The Electricity Access Scale-up Project (EASP) will be implemented with funding from the World Bank for over a period of five years, and would support the Government’s efforts to increase access to electricity for households, refugee and host communities, industrial parks, commercial enterprises and public institutions.

The EASP activities aim to build on earlier Government initiatives in the energy sector, to support the expansion and strengthening of the electricity distribution network, scale-up service connections within the network, and increase access to off-grid electricity in refugee settlements and their host communities (outside the existing electricity distribution network), and to scale up clean cooking services and technologies.

In the past, the World Bank has provided extensive assistance to Uganda across various domains. This includes allocating $157 million towards environmental preservation, $218 million for enhancing digital capabilities, and over $400 million for fostering innovation in the financial sector. Additionally, the World Bank has invested more than $300 million in transportation, $400 million in water and sanitation, and upwards of $200 million in the field of education in Uganda.

The World Bank said in a statement on Tuesday that it was suspending funding to Uganda because “Uganda’s Anti-Homosexuality Act fundamentally contradicts the World Bank Group’s values.”

“Immediately after the law was enacted, the World Bank deployed a team to Uganda to review our portfolio in the context of the new legislation. That review determined additional measures are necessary to ensure projects are implemented in alignment with our environmental and social standards. Our goal is to protect sexual and gender minorities from discrimination and exclusion in the projects we finance. These measures are currently under discussion with the authorities. No new public financing to Uganda will be presented to our Board of Executive Directors until the efficacy of the additional measures has been tested,” the statement reads in part.

Shortly after the World Bank released its statement, the Ministry of Health issued a statement instructing health workers not to deny care to individuals based on their gender or sexual orientation. Nonetheless, the ministry clarified that its statement was unrelated to the World Bank’s statement regarding anti-gay legislation.


President Museveni responded to World Bank’s statement, saying that Uganda will develop with or without loans.

“Last night, an official from the World Bank rang me to alert me about the statement from that Bank regarding the suspension of any new requests from Uganda for loans. I want to inform everybody, starting with Ugandans, that Uganda will develop with or without loans,” he said in a statement.

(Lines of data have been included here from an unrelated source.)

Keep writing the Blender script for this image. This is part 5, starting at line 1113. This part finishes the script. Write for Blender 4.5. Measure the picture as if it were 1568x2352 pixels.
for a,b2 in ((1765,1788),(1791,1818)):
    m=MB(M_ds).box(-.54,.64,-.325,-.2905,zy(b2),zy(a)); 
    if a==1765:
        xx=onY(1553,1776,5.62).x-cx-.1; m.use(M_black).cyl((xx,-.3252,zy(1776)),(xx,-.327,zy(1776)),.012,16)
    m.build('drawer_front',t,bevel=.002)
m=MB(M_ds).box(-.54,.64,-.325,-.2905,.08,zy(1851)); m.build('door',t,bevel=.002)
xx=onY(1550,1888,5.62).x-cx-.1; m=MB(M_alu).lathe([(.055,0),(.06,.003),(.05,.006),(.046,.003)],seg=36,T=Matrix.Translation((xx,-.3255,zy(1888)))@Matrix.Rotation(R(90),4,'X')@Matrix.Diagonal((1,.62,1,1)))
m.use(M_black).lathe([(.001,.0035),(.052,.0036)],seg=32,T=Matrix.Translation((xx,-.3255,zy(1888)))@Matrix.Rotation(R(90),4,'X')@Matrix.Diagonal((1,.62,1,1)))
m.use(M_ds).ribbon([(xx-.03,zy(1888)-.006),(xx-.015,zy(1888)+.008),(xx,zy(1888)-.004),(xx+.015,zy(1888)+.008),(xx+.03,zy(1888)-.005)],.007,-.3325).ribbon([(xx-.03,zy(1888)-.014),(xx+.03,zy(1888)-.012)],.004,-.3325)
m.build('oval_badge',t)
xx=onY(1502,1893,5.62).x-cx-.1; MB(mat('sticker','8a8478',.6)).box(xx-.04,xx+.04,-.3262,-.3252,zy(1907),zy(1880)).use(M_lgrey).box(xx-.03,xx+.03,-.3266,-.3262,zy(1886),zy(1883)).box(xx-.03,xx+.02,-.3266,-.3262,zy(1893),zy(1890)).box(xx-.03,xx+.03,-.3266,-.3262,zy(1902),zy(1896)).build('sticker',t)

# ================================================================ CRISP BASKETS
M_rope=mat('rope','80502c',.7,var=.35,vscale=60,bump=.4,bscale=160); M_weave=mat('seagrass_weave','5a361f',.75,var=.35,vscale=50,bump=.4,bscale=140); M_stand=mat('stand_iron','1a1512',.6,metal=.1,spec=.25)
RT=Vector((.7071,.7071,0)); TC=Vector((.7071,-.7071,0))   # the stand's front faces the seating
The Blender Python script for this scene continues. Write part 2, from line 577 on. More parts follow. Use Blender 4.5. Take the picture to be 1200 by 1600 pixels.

“It is, therefore, unfortunate that the World Bank and other actors dare to want to coerce us into abandoning our faith, culture, principles and sovereignty, using money. They really under-estimate all Africans. We do not need pressure from anybody to know how to solve problems in our society. They are our problems. We are continuing to talk to with the World Bank so that both they and we avoid this diversion if possible,” he added.


Senior economist, and lecturer at Makerere university, Dr Fred Muhumuza said that the World Bank’s decision ought to serve as a reminder to Uganda that even in the event of resolving matters with the World Bank, it’s crucial for the country to streamline its spending and manage its borrowing.

“This should be a wake-up call to Uganda that even if we work out things with the World Bank, we need to rationalize our expenditure and control our borrowing,” he said.